I'm sure if Manning threw that (which he would have to throw it 3 times) or Ben would of thrown it , it would be known as the greatest pass ever thrown.
Re: The Arc on Joe's ball.
Apparently Joe is at the same California Pizza Kitchen where my friend is. I tried to get him to tell Flacco we calculated the arc length of his throw, but he said no =(
Re: The Arc on Joe's ball.
Quote:
Originally Posted by
RedSkins Fury
I found this on line... length of the arc is = angle/360 x 2 x pi x r
Just call it the "Mile high rainbow"
Re: The Arc on Joe's ball.
It went far enough, that's all that matters! Unbelievable arm.
Re: The Arc on Joe's ball.
Quote:
Originally Posted by
CptJesus
This is the funniest thing i have seen in many, many moons. Literal LOL.
Re: The Arc on Joe's ball.
Quote:
Originally Posted by
myfavoriteboxer
I love that he dropped it in there like a punt, which is perfect for Jones, who is a not-the-most-assured receiver, but quite good as a punt/kick returner. Smith or Boldin might've been able to make a contested catch, although Boldin wouldn't have gotten as far downfield (not to mention open), and Smith would've been the obvious choice and even Moore would've probably figured out to play over the top on a deep route from Smith. It was a perfect play. Moore isn't out of position because he's a total dumbass. He's watching Smith down the left sideline, Boldin and Pitta toward the middle, and just got juked by a guy who had good speed but hadn't caught a pass all day.
Great post, really good points.
Re: The Arc on Joe's ball.
This is my first post on this forum; my dad directed me to this thread and I’ve taken an interest. First off, great game, great throw.
I decided to code a computer simulation of Flacco’s throw that takes into account drag and gravity as the primary forces acting on the ball. Once the acceleration was determined, I used the kinematic equations to find the velocity and position of the ball at the next time step. I’ll refrain from going in depth about the calculations and assumptions I used and just give you results…
http://i.imgur.com/1vbCv.png
Results:
Hang Time: 3.21 seconds (people were saying 3.2 seconds)
Distance: 58.9 Yards
Maximum Height: 13.8 Yards
Re: The Arc on Joe's ball.
I have to just say I think this stands as one of the most impressive threads I've seen on here in a good while. Kudos to all of you participating in it.

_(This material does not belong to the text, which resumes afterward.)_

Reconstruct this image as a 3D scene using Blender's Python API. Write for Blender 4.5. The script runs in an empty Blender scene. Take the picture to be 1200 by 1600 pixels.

Re: The Arc on Joe's ball.
Quote:
Originally Posted by
PWD75032
This is my first post on this forum; my dad directed me to this thread and I’ve taken an interest. First off, great game, great throw.
I decided to code a computer simulation of Flacco’s throw that takes into account drag and gravity as the primary forces acting on the ball. Once the acceleration was determined, I used the kinematic equations to find the velocity and position of the ball at the next time step. I’ll refrain from going in depth about the calculations and assumptions I used and just give you results…
http://i.imgur.com/1vbCv.png
Results:
Hang Time: 3.21 seconds (people were saying 3.2 seconds)
Distance: 58.9 Yards
Maximum Height: 13.8 Yards
Maybe it just me, but it seems that it went further than that?
Re: The Arc on Joe's ball.
Quote:
Originally Posted by
PWD75032
This is my first post on this forum; my dad directed me to this thread and I’ve taken an interest. First off, great game, great throw.
I decided to code a computer simulation of Flacco’s throw that takes into account drag and gravity as the primary forces acting on the ball. Once the acceleration was determined, I used the kinematic equations to find the velocity and position of the ball at the next time step. I’ll refrain from going in depth about the calculations and assumptions I used and just give you results…
http://i.imgur.com/1vbCv.png
Results:
Hang Time: 3.21 seconds (people were saying 3.2 seconds)
Distance: 58.9 Yards
Maximum Height: 13.8 Yards
I'm interested to see your numbers. I posted the equations I used earlier on, take a look and tell me what you did differently, because my numbers are completely different.
Re: The Arc on Joe's ball.
He means 59 years along the ground (or longitudinal distance in his plot).
PWD, any way you can figure the total distance traveled along the arc of the ball?